21 August 2024
If you are covering HMRC tax receipts and National Insurance contributions for the UK, please see the following comment from Rachael Griffin, tax and financial planning expert at Quilter:
"The latest HMRC figures reveal that inheritance tax (IHT) receipts have surged to £2.8 billion for April 2024 to July 2024, which is £0.2 billion higher than the same period last year. This increase, ahead of first Labour’s first autumn budget, will rekindle debates about whether this tax will be increased as the government attempts to shore up public finances.

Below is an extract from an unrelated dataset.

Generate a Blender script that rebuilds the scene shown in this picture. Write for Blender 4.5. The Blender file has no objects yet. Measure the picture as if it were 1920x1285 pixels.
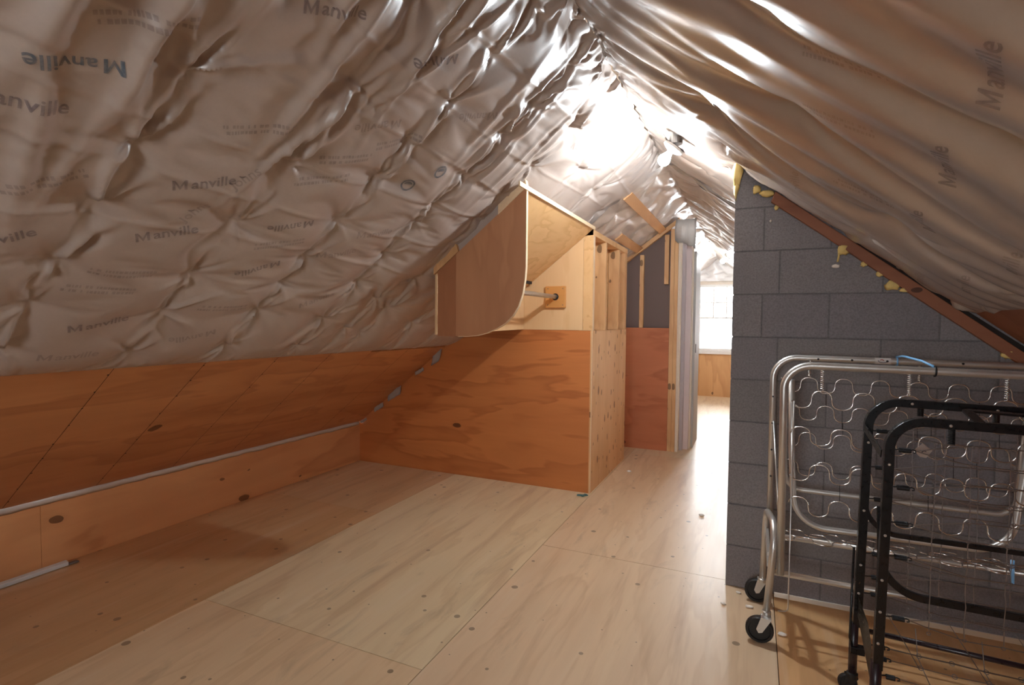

"At the same time, PAYE income tax and national insurance receipts for April 2024 to July 2024 have climbed to £143.4 billion—an increase of £2.3 billion compared to the same period last year. While Labour has pledged not to raise taxes on working people, the ongoing freeze on income tax thresholds, combined with wage growth, is pushing more individuals into higher tax brackets, further driving up these receipts. While it’s unlikely that there will be any changes to the thresholds at the budget this is not a situation that can run and run and its pledge to not tax working people becomes less meaningful as more people who don’t consider themselves wealthy pay higher rate tax.
"Speculation is rife that the Chancellor might introduce changes to IHT, particularly targeting Agricultural Property Relief (APR) and Business Property Relief (BPR). These reliefs, which currently allow farms and family businesses to be passed down without incurring prohibitive tax liabilities, might be scaled back. Labour might opt to remove APR for those who do not actually own farmland and BPR where it doesn’t meet the intention of the relief i.e. protecting small businesses being kept ‘in the family’. However, the unintended consequences could be huge especially for the AIM market which relies heavily on the shares being eligible for BPR after holding the shares for two years. This might therefore hamper Labour’s stated aim of getting more investment into UK plc.
"As Labour navigates these complex issues in the upcoming budget, there is a strong argument for simplifying the IHT system and making it more appealing to gift during your lifetime. The current system’s complexity often leads to confusion and inequities, with wealthier estates better equipped to navigate and minimise tax liabilities. A simpler system could not only reduce administrative burdens for taxpayers and HMRC but also make the tax fairer. Increasing the gifting allowances also would encourage more wealth to cascade down the generations.
"Simplifying IHT could involve increasing the nil rate band, which has remained static for over a decade, or potentially lowering the headline IHT rate in exchange for eliminating or reducing complex reliefs. Such reforms could make the system fairer, particularly for middle-income families who increasingly find themselves liable for a tax originally intended for the very wealthy.
"As the debate on IHT reform continues, the upcoming budget will be crucial in determining whether Labour chooses to maintain the current complex reliefs or pivot towards a simpler, more equitable system that better reflects modern economic realities."